Bill Staples, the IIS 7.0 PUM (Product Unit Manager) presented a very enjoyable session on Day 1 on what he aptly called “Roller Coaster Ride on IIS 7.0”.

These are the major points of his presentation:

  • IIS 7.0 primary design goal was to maintain and exceed the rock-solid reliability, ease of management, secure design of IIS 6.0. As a matter of fact, Microsoft has released No Critical Security Patches for IIS 6.0 since its release two years back. No other web server in the same period has the same credibility story.
  • IIS MMC console is dead. The present MMC  interface has outlived. For example it has stretched the limits of number of rows of tabs you can have in one dialog. On its place, a brand new sleek console has been introduced. It features user interface elements like property windows that people are familiar from Visual Studio.
  • ISAPI is deprecated for management. In present and previous versions IIS team used a private API to manage the core server components, but developers had to use ISAPI. Also ISAPI is nearly than 10 years old and the webserver scenario has changed from then. In its place, a brand new Win32 API is introduced for management. In fact, IIS 7.0 team also uses this same new API to manage. The new API is used by the graphical, console and scripting interfaces of IIS 7.0
  • The IIS Metabase is dead – Both in Binary and in XML format.
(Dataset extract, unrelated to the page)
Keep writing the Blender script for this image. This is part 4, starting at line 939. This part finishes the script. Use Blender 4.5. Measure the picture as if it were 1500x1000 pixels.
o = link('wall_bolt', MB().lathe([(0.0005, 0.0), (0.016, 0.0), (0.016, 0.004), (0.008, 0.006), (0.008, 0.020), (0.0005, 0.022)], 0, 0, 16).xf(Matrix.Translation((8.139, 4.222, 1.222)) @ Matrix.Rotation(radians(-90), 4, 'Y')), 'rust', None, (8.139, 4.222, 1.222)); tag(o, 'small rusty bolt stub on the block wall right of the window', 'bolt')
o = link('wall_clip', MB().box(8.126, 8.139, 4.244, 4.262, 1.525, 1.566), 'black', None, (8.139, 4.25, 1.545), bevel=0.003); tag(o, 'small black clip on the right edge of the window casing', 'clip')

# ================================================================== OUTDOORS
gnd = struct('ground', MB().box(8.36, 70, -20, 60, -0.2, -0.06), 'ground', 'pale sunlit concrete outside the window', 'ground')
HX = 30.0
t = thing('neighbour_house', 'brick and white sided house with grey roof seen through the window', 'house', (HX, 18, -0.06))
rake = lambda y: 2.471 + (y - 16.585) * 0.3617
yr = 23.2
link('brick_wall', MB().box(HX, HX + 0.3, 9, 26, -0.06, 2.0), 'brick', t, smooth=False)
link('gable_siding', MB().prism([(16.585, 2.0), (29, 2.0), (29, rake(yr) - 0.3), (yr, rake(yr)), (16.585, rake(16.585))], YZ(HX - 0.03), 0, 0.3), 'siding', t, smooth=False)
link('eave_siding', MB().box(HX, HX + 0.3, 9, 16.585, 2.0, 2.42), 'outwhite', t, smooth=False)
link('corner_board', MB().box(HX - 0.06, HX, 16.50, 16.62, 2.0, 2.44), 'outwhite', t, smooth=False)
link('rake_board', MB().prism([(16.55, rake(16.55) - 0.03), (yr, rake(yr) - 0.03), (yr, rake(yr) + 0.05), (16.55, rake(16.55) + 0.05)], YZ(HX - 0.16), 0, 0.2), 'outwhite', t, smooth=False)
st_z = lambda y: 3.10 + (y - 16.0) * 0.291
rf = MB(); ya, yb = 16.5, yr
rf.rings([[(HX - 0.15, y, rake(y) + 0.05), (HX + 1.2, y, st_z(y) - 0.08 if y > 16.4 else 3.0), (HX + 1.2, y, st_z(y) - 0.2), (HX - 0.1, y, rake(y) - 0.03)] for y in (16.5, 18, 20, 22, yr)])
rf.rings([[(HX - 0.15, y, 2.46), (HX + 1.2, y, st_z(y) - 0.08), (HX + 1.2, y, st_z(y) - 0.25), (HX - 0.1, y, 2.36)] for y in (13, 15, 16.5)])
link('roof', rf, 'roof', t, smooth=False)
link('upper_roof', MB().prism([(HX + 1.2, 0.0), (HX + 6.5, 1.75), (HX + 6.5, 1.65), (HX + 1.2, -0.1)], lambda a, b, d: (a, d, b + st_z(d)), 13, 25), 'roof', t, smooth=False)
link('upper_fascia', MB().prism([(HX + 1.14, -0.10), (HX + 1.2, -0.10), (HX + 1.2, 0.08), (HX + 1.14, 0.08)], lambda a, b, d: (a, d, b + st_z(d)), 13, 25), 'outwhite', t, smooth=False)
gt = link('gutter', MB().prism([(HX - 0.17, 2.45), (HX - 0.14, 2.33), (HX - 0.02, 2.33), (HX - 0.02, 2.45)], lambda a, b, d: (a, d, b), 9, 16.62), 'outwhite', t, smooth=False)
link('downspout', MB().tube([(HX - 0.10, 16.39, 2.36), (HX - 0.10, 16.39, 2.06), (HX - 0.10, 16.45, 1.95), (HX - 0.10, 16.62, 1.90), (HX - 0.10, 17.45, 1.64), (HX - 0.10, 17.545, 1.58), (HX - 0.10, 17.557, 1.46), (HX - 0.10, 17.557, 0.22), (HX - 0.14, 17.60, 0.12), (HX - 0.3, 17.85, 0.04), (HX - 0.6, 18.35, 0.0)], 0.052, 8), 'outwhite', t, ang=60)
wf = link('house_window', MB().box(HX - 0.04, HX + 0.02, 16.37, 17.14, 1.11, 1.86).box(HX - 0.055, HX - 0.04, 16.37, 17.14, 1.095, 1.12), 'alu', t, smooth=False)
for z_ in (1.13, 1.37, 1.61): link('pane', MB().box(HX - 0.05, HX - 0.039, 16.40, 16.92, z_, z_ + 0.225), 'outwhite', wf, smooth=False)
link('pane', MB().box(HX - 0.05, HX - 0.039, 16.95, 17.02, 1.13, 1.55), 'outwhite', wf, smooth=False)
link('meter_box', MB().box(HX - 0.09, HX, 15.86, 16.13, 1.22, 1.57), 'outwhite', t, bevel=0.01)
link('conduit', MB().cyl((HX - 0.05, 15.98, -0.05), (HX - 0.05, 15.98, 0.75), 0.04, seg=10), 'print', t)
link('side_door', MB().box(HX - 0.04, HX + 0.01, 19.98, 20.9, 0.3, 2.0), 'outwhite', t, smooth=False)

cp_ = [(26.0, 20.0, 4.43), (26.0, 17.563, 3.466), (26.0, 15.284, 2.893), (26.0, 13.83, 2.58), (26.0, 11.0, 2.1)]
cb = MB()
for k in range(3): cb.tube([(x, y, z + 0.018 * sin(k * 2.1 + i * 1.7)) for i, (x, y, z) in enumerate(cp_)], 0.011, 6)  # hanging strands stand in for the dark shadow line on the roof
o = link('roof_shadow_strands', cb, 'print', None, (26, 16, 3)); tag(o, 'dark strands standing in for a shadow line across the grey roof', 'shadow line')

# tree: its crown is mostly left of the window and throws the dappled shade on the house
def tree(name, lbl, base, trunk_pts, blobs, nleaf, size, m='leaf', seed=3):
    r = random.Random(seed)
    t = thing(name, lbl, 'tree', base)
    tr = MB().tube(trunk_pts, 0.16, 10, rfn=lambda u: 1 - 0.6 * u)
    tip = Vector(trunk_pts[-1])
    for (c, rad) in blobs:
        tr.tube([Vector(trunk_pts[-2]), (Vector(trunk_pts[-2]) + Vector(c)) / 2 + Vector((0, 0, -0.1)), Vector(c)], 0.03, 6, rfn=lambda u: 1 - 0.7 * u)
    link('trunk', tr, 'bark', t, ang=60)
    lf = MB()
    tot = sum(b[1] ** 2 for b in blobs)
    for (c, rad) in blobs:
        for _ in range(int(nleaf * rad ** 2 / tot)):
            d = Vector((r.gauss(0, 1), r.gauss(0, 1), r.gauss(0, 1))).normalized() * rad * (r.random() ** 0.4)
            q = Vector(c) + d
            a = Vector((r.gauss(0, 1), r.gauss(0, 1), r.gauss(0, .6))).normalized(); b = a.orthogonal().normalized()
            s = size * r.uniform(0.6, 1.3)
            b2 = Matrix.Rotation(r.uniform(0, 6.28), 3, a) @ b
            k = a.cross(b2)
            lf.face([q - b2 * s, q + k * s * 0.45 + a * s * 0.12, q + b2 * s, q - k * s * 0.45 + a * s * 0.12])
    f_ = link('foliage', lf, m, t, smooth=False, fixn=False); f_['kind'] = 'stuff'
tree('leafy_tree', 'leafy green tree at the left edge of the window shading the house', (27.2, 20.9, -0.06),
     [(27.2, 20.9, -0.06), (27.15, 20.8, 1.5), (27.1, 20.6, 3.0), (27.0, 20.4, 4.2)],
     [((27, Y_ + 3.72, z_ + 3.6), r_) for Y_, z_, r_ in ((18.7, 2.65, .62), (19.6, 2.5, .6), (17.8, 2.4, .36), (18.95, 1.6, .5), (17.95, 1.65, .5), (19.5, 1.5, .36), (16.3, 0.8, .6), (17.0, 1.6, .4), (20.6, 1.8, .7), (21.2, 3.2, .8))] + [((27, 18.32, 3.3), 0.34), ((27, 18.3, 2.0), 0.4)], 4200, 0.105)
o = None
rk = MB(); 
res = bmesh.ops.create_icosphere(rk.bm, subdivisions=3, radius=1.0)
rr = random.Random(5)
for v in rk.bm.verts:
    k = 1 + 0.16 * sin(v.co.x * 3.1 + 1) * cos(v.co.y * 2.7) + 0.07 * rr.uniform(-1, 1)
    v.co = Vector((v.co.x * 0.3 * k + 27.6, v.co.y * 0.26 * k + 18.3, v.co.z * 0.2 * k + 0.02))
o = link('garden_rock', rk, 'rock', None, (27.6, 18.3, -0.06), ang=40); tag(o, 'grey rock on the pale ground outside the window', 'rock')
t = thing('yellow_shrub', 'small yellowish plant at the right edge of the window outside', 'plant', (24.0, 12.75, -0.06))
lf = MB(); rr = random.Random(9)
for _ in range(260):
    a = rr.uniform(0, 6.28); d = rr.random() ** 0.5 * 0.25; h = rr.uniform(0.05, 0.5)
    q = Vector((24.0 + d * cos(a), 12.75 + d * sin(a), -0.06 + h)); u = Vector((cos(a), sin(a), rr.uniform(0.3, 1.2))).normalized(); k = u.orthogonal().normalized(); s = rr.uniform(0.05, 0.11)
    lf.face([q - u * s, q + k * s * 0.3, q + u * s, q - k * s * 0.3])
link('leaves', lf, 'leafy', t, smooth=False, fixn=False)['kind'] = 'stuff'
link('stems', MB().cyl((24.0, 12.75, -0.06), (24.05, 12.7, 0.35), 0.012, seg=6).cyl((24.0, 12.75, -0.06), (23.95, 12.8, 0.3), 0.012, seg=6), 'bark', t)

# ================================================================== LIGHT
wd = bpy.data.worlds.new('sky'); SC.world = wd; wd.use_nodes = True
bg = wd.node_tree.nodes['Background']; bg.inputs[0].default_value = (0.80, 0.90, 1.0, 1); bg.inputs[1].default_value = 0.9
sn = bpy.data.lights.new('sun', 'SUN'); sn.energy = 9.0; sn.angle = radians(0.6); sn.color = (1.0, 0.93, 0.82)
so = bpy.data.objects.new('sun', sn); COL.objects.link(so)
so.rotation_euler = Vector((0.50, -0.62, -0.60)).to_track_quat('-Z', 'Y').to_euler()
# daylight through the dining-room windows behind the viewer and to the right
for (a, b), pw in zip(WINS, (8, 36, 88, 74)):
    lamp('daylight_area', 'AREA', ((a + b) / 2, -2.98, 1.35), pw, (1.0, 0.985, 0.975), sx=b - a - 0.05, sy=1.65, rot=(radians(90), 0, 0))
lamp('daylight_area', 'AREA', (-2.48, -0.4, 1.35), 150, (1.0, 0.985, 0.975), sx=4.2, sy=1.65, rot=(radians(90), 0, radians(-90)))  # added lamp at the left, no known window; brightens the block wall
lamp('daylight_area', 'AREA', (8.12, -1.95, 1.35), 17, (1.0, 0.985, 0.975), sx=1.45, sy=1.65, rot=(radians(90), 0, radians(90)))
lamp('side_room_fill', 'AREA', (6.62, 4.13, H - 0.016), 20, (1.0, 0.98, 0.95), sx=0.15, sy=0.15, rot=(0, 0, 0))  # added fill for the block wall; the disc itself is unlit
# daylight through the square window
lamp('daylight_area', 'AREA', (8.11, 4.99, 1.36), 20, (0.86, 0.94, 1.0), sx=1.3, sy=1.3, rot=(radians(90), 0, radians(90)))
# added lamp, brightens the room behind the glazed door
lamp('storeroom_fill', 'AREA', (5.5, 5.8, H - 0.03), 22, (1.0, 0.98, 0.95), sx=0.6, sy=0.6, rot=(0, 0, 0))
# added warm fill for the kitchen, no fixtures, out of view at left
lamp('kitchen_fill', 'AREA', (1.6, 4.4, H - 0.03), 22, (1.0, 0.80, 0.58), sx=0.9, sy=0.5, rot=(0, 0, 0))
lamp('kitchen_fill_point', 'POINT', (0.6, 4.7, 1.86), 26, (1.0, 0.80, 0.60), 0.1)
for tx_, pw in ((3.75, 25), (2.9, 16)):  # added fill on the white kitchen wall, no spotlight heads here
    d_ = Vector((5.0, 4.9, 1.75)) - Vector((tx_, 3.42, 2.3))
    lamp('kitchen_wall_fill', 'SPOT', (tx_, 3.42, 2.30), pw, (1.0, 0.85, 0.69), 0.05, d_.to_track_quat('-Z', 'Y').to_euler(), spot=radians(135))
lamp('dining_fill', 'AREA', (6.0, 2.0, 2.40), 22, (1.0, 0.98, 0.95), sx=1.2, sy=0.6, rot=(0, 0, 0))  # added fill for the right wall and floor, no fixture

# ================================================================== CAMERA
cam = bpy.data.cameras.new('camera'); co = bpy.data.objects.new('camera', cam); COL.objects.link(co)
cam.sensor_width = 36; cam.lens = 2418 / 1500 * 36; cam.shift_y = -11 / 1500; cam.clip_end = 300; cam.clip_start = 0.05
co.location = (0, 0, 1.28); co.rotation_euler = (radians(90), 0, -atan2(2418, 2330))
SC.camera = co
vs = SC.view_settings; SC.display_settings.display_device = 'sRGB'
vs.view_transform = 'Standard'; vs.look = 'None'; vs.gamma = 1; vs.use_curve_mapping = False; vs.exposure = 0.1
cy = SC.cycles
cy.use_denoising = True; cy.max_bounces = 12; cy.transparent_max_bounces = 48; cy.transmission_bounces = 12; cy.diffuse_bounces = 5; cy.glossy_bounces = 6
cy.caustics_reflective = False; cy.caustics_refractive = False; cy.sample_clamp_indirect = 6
You can store for each web site and/or web application its configuration in the same Web.Config file as in ASP.NET. In fact, you can even have a web.config for each folder inside a web application. This will allow you to give the complete application and IIS configuration to operations for deployment through XCOPY. No separate instructions to be performed by operations is required
  • Because of the last point, you don’t need to be a machine administrator to manage your individual web site. There are new roles called Site Administrator. New roles  model is introduced, this is modeled on ASP.NET Roles engine
  • The entire IIS architecture is being compartmentalized. Instead of being one monolithic block of all functionalities in one DLL file like today, IIS 7.0 has it has individual modules. This allows for convenient upgrade and patch story
  • You can now write IIS extensions using the same ASP.NET httpmodule interface. In fact, you can mix and match native and managed httpmodules.
    Since IIS uses HTTPModules, you can use ASP.NET Forms Authentication module to be effective even for non ASP.NET Pages like Perl/Phthon/CGI/ASP.
  • Excellent trace and log features not only for ASP.NET but for the entire callstack
  • IIS 7.0 will first ship with Windows Vista Client and then with Windows Longhorn server.

I have been using IIS from its 4.0 release, these new features no doubt, will go a long way in managing high traffic websites and web farms. The trace feature by itself is sure to save tons of time for all IIS 7.0 administrators and developers. I am dying to start deploying this. It is now being released with Longhorn Server CTP.